Add split graph recognition

[jplauri]

Given that there are many recognition algorithms available in IGraphM (for e.g., perfect graphs, chordal graphs, cacti), it would be natural to add more recognition algorithms - perhaps particularly for subclasses of perfect graphs.

One such popular class is split graphs. The Wikipedia article gives also a fast and straightforward recognition algorithm based on degree sequences. In Mathematica, one could implement this as:

g = Graph[{1 \[UndirectedEdge] 4, 1 \[UndirectedEdge] 5, 
   2 \[UndirectedEdge] 3, 2 \[UndirectedEdge] 4, 
   2 \[UndirectedEdge] 5, 3 \[UndirectedEdge] 4, 
   3 \[UndirectedEdge] 5, 4 \[UndirectedEdge] 5}]

dd = Sort[VertexDegree[g], Greater];
m = 0;
For[i = 1, i <= Length[dd], ++i,
 If[dd[[i]] >= i - 1, m = i]
 ]
Total[dd[[1;;m]]] == m*(m - 1) + Total[dd[[m + 1;;]]]

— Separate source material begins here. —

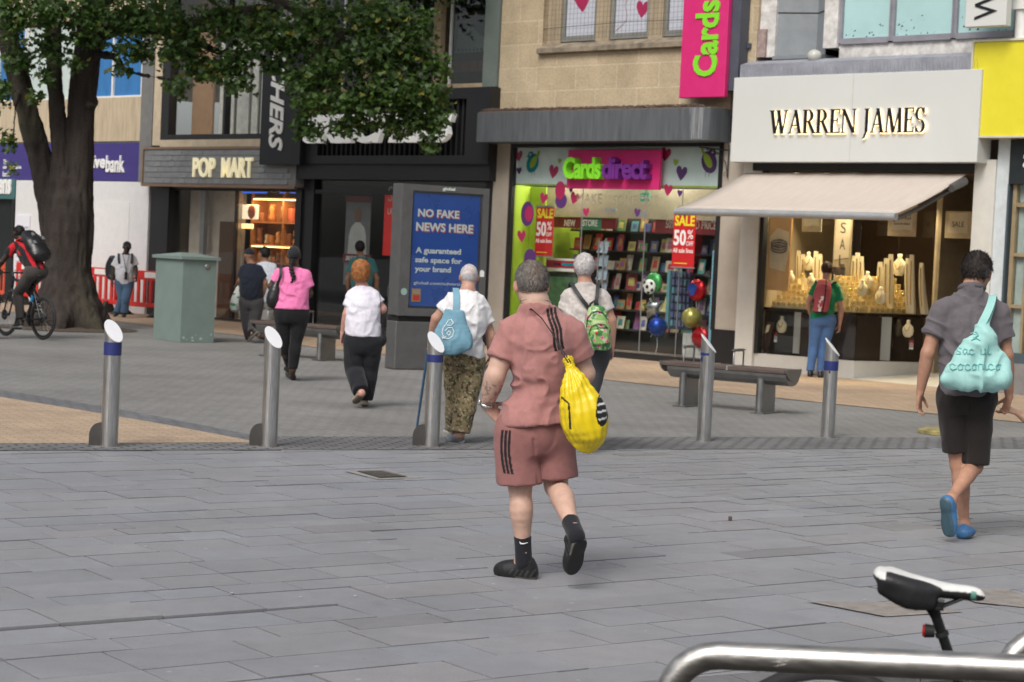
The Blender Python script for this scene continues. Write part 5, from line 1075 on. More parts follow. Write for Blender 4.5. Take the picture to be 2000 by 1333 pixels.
# ------------------------------------------------------------------ smooth solid modelling (signed distance, surface nets)
def catm(pts, vals, sub):
    P = np.array(pts, float); V = np.array(vals, float); n = len(P)
    if n < 3 or sub < 2: return P, V
    A = np.hstack([P, V.reshape(n, -1)]); out = []
    for i in range(n - 1):
        a, b, c, d = A[max(i - 1, 0)], A[i], A[i + 1], A[min(i + 2, n - 1)]
        for k in range(sub):
            t = k / sub; out.append(.5 * ((2 * b) + (c - a) * t + (2 * a - 5 * b + 4 * c - d) * t * t + (3 * b - a - 3 * c + d) * t ** 3))
    out.append(A[-1]); A = np.array(out)
    return A[:, :3], np.maximum(A[:, 3:], .003)
class SDF:
    def __init__(s): s.p = []; s.planes = []
    def tube(s, pts, rx, ry=None, xd=(1, 0, 0), k=.015, cuts=(), sub=3, op='+'):
        n = len(pts); rx = list(rx) if hasattr(rx, '__len__') else [rx] * n; ry = rx if ry is None else (list(ry) if hasattr(ry, '__len__') else [ry] * n)
        P, R = catm(pts, np.stack([rx, ry], 1), sub); s.p.append((P, R, np.array(xd, float), k, cuts, op)); return s
    def ell(s, c, r, xd=(1, 0, 0), up=(0, 0, 1), k=.015, cuts=(), op='+'):
        c = np.array(c, float); up = np.array(up, float); up = up / np.linalg.norm(up)
        s.p.append((c, np.array(r, float), (np.array(xd, float), up), k, cuts, op)); return s
    def mesh(s, h):
        lo = np.full(3, 1e9); hi = -lo
        for q in s.p:
            if q[5] == '-': continue
            if q[0].ndim == 1: r = max(q[1]); lo = np.minimum(lo, q[0] - r); hi = np.maximum(hi, q[0] + r)
            else: r = q[1].max(); lo = np.minimum(lo, q[0].min(0) - r); hi = np.maximum(hi, q[0].max(0) + r)
        lo = lo - 3 * h; hi = hi + 3 * h
        n = np.ceil((hi - lo) / h).astype(int) + 1
        F = np.full(n, .2, np.float32)
        ax = [(lo[i] + h * np.arange(n[i])).astype(np.float32) for i in range(3)]
        def box(a, b):
            i0 = np.clip(np.floor((a - lo) / h).astype(int), 0, n - 1); i1 = np.clip(np.ceil((b - lo) / h).astype(int) + 1, 1, n)
            return tuple(slice(i0[i], i1[i]) for i in range(3))
        def grid(sl): return ax[0][sl[0]][:, None, None], ax[1][sl[1]][None, :, None], ax[2][sl[2]][None, None, :]
        def frame(w, xd):
            x = xd - w * (xd @ w)
            if np.linalg.norm(x) < 1e-3: x = np.array([0, 1., 0]) - w * w[1]
            x /= np.linalg.norm(x); return x, np.cross(w, x)
        for P, R, xd, k, cuts, op in s.p:
            m = k + 2.5 * h
            if P.ndim == 1:
                w = xd[1]; x, y = frame(w, xd[0]); r = max(R); sl = box(P - r - m, P + r + m); X, Y, Z = grid(sl); X, Y, Z = X - P[0], Y - P[1], Z - P[2]
                d = np.sqrt(((X * x[0] + Y * x[1] + Z * x[2]) / R[0]) ** 2 + ((X * y[0] + Y * y[1] + Z * y[2]) / R[1]) ** 2 + ((X * w[0] + Y * w[1] + Z * w[2]) / R[2]) ** 2)
                T = (d - 1) * min(R)
                X, Y, Z = X + P[0], Y + P[1], Z + P[2]
            else:
                r = R.max(); sl = box(P.min(0) - r - m, P.max(0) + r + m); sh = tuple(q.stop - q.start for q in sl); T = np.full(sh, 1., np.float32)
                for i in range(len(P) - 1):
                    a, b = P[i], P[i + 1]; L = np.linalg.norm(b - a)
                    if L < 1e-6: continue
                    w = (b - a) / L; x, y = frame(w, xd); r = max(R[i].max(), R[i + 1].max()) + m
                    s2 = box(np.minimum(a, b) - r, np.maximum(a, b) + r); s2 = tuple(slice(max(p.start, q.start), min(p.stop, q.stop)) for p, q in zip(s2, sl))
                    if any(q.stop <= q.start for q in s2): continue
                    X, Y, Z = grid(s2); X, Y, Z = X - np.float32(a[0]), Y - np.float32(a[1]), Z - np.float32(a[2])
                    t = X * np.float32(w[0]) + Y * np.float32(w[1]) + Z * np.float32(w[2]); tc = np.clip(t / np.float32(L), 0, 1)
                    ra = R[i][0] + (R[i + 1][0] - R[i][0]) * tc; rb = R[i][1] + (R[i + 1][1] - R[i][1]) * tc; rm = np.minimum(ra, rb)
                    du = (X * np.float32(x[0]) + Y * np.float32(x[1]) + Z * np.float32(x[2])) / ra; dv = (X * np.float32(y[0]) + Y * np.float32(y[1]) + Z * np.float32(y[2])) / rb; dw = (t - tc * np.float32(L)) / rm
                    v = (np.sqrt(du * du + dv * dv + dw * dw) - 1) * rm
                    l2 = tuple(slice(p.start - q.start, p.stop - q.start) for p, q in zip(s2, sl)); T[l2] = np.minimum(T[l2], v)
                X, Y, Z = grid(sl)
            for o, nn in cuts:
                o = np.array(o, float); nn = np.array(nn, float); nn = nn / np.linalg.norm(nn); T = np.maximum(T, (X - o[0]) * nn[0] + (Y - o[1]) * nn[1] + (Z - o[2]) * nn[2])
            G = F[sl]
            if op == '+':
                hh = np.clip(.5 + .5 * (G - T) / k, 0, 1) if k > 0 else (T < G)
                F[sl] = G * (1 - hh) + T * hh - (k * hh * (1 - hh) if k > 0 else 0)
            else: F[sl] = np.maximum(G, -T)
        for o, nn in s.planes:
            o = np.array(o, float); nn = np.array(nn, float); nn = nn / np.linalg.norm(nn)
            F = np.maximum(F, ((ax[0] - o[0]) * nn[0])[:, None, None] + ((ax[1] - o[1]) * nn[1])[None, :, None] + ((ax[2] - o[2]) * nn[2])[None, None, :]).astype(np.float32)
        I = F < 0
        C = np.zeros(tuple(n - 1), np.int8); cor = [(a, b, c) for a in (0, 1) for b in (0, 1) for c in (0, 1)]
        for a, b, c in cor: C += I[a:n[0] - 1 + a, b:n[1] - 1 + b, c:n[2] - 1 + c]
        A = np.argwhere((C > 0) & (C < 8)); idx = np.full(tuple(n - 1), -1, np.int32); idx[A[:, 0], A[:, 1], A[:, 2]] = np.arange(len(A))
        val = {q: F[A[:, 0] + q[0], A[:, 1] + q[1], A[:, 2] + q[2]] for q in cor}
        S = np.zeros((len(A), 3)); N = np.zeros(len(A))
        for q in cor:
            for d in range(3):
                if q[d]: continue
                e = list(q); e[d] = 1; e = tuple(e); f0, f1 = val[q], val[e]; mk = (f0 < 0) != (f1 < 0)
                t = np.where(mk, f0 / np.where(mk, f0 - f1, 1), 0); p = np.tile(np.array(q, float), (len(A), 1)); p[:, d] = t
                S += p * mk[:, None]; N += mk
        V = lo + h * (A + S / N[:, None]); Q = []
        for d in range(3):
            e = [slice(1, -1)] * 3; e2 = list(e); e[d] = slice(0, n[d] - 1); e2[d] = slice(1, n[d]); a, b = I[tuple(e)], I[tuple(e2)]
            W = np.argwhere(a != b)
            if not len(W): continue
            o1 = np.ones(3, int); o1[d] = 0; G = W + o1; fl = a[W[:, 0], W[:, 1], W[:, 2]]
            u, v = (d + 1) % 3, (d + 2) % 3; eu = np.zeros(3, int); eu[u] = 1; ev = np.zeros(3, int); ev[v] = 1
            c = [G - eu - ev, G - ev, G, G - eu]; c = np.stack([idx[q[:, 0], q[:, 1], q[:, 2]] for q in c], 1)
            c[~fl] = c[~fl][:, ::-1]; Q.append(c)
        Q = np.vstack(Q); Q = Q[(Q >= 0).all(1)]
        # one light smoothing pass
        for _ in range(2):
            acc = np.zeros_like(V); cnt = np.zeros(len(V))
            for k in range(4):
                np.add.at(acc, Q[:, k], V[Q[:, (k + 1) % 4]]); np.add.at(acc, Q[:, k], V[Q[:, (k + 3) % 4]]); np.add.at(cnt, Q[:, k], 2)
            V = V * .6 + acc / np.maximum(cnt, 1)[:, None] * .4
        return V, Q
def vnormals(V, Q):
    n = np.cross(V[Q[:, 2]] - V[Q[:, 0]], V[Q[:, 3]] - V[Q[:, 1]]); N = np.zeros_like(V)
    for k in range(4): np.add.at(N, Q[:, k], n)
    return N / (np.linalg.norm(N, axis=1)[:, None] + 1e-12)
def npmesh(name, V, Q, material, col=None, parent=None, loc=None):
    me = bpy.data.meshes.new(name); me.vertices.add(len(V)); me.vertices.foreach_set('co', V.astype(np.float32).ravel())
    me.loops.add(Q.size); me.loops.foreach_set('vertex_index', Q.ravel().astype(np.int32)); me.polygons.add(len(Q)); me.polygons.foreach_set('loop_start', np.arange(0, Q.size, Q.shape[1], dtype=np.int32))
    me.polygons.foreach_set('use_smooth', np.ones(len(Q), bool)); me.update(calc_edges=True); me.validate()
    me.materials.append(material)
    if col is not None:
        c = np.broadcast_to(np.array(col, float), (len(V), 3)) if np.ndim(col) == 1 else col
        a = me.color_attributes.new('Col', 'FLOAT_COLOR', 'POINT'); a.data.foreach_set('color', np.hstack([c, np.ones((len(V), 1))]).astype(np.float32).ravel())
    o = bpy.data.objects.new(name, me); COL.objects.link(o)
    if parent is not None: o.parent = parent
    if loc is not None: o.location = loc
    return o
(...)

In this example, the input graph is indeed a split graph (i.e., it can be partitioned into a clique and an independent set).

I am sure there's a more idiomatic replacement for the ugly for-loop but I'm not sure what that is at the moment.

Anyway, is there any interest in adding such functionality? If so, where should I look to help open a PR for adding this functionality as e.g., SplitQ?

[szhorvat]

Thanks for the suggestion, I'll add this for the next release.

[szhorvat]

This is the first time that someone wanted to contribute code. Unfortunately, setting up the package is not that trivial. I'll look into making it easier, at least on Mac and Linux.

[jplauri]

I figured that might be the case, but I still at least tried to make this a little less time consuming for you by adding some code for inspiration :-)

I have a few more ideas as to what could be added but I can get back to you later on.

[szhorvat]

@jplauri Any opinions on implementing a directed generalization? https://www.sciencedirect.com/science/article/pii/S0012365X11005917

[jplauri]

I've never really worked much with digraphs in general myself, but if this is also simple enough to implement, I agree it could be nice to have for the user.